A Nonperiodic Spline Analog of the Akhiezer–Krein–Favard Operators

Let σ > 0, m, r ∈ ℕ, m ≥ r, let S _σ,m be the space of splines of order m and minimal defect with nodes \( \frac{j\pi }{\sigma } \) (j ∈ ℤ), and let A _σ,m (f) _p be the best approximation of a function f by the set S _σ,m in the space L _p (ℝ). It is known that for p = 1,+∞,

$$ \begin{array}{l} \sup \hfill \\ {}f\in {W}_p^{(r)}\left(\mathbb{R}\right)\hfill \end{array}\frac{A_{\sigma, m}{(f)}_p}{{\left\Vert {f}^{(r)}\right\Vert}_p}=\frac{K_r}{\sigma^r}, $$

where K _r are the Favard constants.

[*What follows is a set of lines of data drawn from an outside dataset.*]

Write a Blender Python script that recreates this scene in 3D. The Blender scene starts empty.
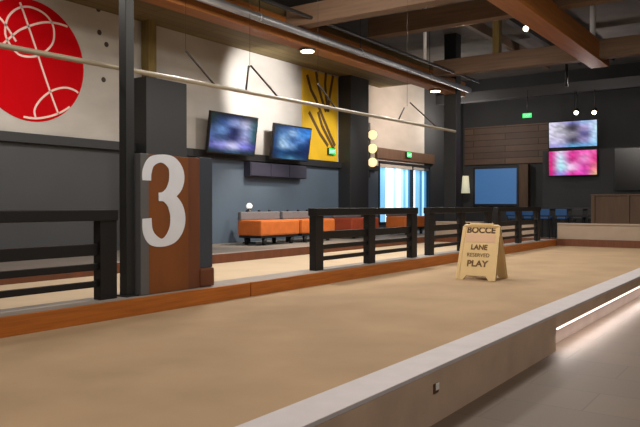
import bpy, bmesh, math, random
from mathutils import Vector, Matrix
random.seed(7)
SC = bpy.context.scene
COL = SC.collection

# ---------------------------------------------------------------- helpers
def lin(c):
    out = []
    for v in c:
        v = v / 255.0
        out.append(v / 12.92 if v <= 0.04045 else ((v + 0.055) / 1.055) ** 2.4)
    return out

def mat(name, rgb, rough=0.6, metal=0.0, var=0.0, scale=4.0, stretch=(1, 1, 1), bump=0.0, emit=0.0, spec=0.5):
    m = bpy.data.materials.new(name)
    m.use_nodes = True
    nt = m.node_tree
    b = nt.nodes['Principled BSDF']
    c = lin(rgb)
    b.inputs['Roughness'].default_value = rough
    b.inputs['Metallic'].default_value = metal
    b.inputs['Specular IOR Level'].default_value = spec
    b.inputs['Base Color'].default_value = (*c, 1)
    if var > 0 or bump > 0:
        tc = nt.nodes.new('ShaderNodeTexCoord')
        mp = nt.nodes.new('ShaderNodeMapping')
        mp.inputs['Scale'].default_value = stretch
        nz = nt.nodes.new('ShaderNodeTexNoise')
        nz.inputs['Scale'].default_value = scale
        nz.inputs['Detail'].default_value = 6
        nt.links.new(tc.outputs['Object'], mp.inputs['Vector'])
        nt.links.new(mp.outputs['Vector'], nz.inputs['Vector'])
        rp = nt.nodes.new('ShaderNodeValToRGB')
        rp.color_ramp.elements[0].position = 0.3
        rp.color_ramp.elements[1].position = 0.7
        rp.color_ramp.elements[0].color = (*[v * (1 - var) for v in c], 1)
        rp.color_ramp.elements[1].color = (*[min(1, v * (1 + var)) for v in c], 1)
        nt.links.new(nz.outputs['Fac'], rp.inputs['Fac'])
        nt.links.new(rp.outputs['Color'], b.inputs['Base Color'])
        if bump > 0:
            bp = nt.nodes.new('ShaderNodeBump')
            bp.inputs['Strength'].default_value = bump
            bp.inputs['Distance'].default_value = 0.01
            nt.links.new(nz.outputs['Fac'], bp.inputs['Height'])
            nt.links.new(bp.outputs['Normal'], b.inputs['Normal'])
    if emit > 0:
        b.inputs['Emission Color'].default_value = (*c, 1)
        b.inputs['Emission Strength'].default_value = emit
    return m

def brick_mat(name, c1, c2, mortar, bw, bh, rough=0.8, mort=0.012, rot=(0, 0, 0), offset=0.5):
    """rows of rectangles: planks, tiles or blocks"""
    m = mat(name, c1, rough)
    nt = m.node_tree
    b = nt.nodes['Principled BSDF']
    tc = nt.nodes.new('ShaderNodeTexCoord')
    mp = nt.nodes.new('ShaderNodeMapping')
    mp.inputs['Rotation'].default_value = rot
    br = nt.nodes.new('ShaderNodeTexBrick')
    br.offset = offset
    br.inputs['Scale'].default_value = 1.0
    br.inputs['Brick Width'].default_value = bw
    br.inputs['Row Height'].default_value = bh
    br.inputs['Mortar Size'].default_value = mort
    br.inputs['Color1'].default_value = (*lin(c1), 1)
    br.inputs['Color2'].default_value = (*lin(c2), 1)
    br.inputs['Mortar'].default_value = (*lin(mortar), 1)
    nz = nt.nodes.new('ShaderNodeTexNoise')
    nz.inputs['Scale'].default_value = 6
    mx = nt.nodes.new('ShaderNodeMixRGB')
    mx.blend_type = 'OVERLAY'
    mx.inputs['Fac'].default_value = 0.25
    nt.links.new(tc.outputs['Object'], mp.inputs['Vector'])
    nt.links.new(mp.outputs['Vector'], br.inputs['Vector'])
    nt.links.new(br.outputs['Color'], mx.inputs['Color1'])
    nt.links.new(nz.outputs['Fac'], mx.inputs['Color2'])
    nt.links.new(mx.outputs['Color'], b.inputs['Base Color'])
    return m

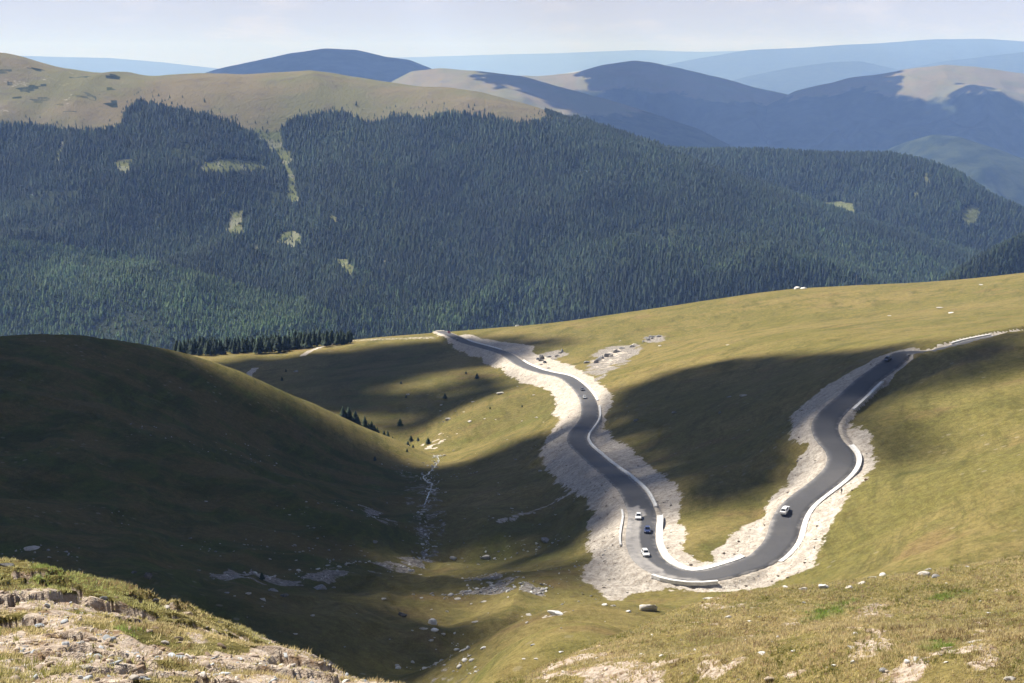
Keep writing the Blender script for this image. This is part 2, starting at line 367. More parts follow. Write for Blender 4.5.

In this paper, linear operators X _σ,r,m with values in S _σ,m such that for all p ∈ [1,+∞] and f ∈ W ^(r) _p (ℝ),

$$ {\left\Vert f-{X}_{\sigma, r,m}(f)\right\Vert}_p\le \frac{K_r}{\sigma^r}{\left\Vert {f}^{(r)}\right\Vert}_p $$

are constructed. This proves that the upper bounds indicated above can be achieved by linear methods of approximation, which was previously unknown. Bibliography: 21 titles.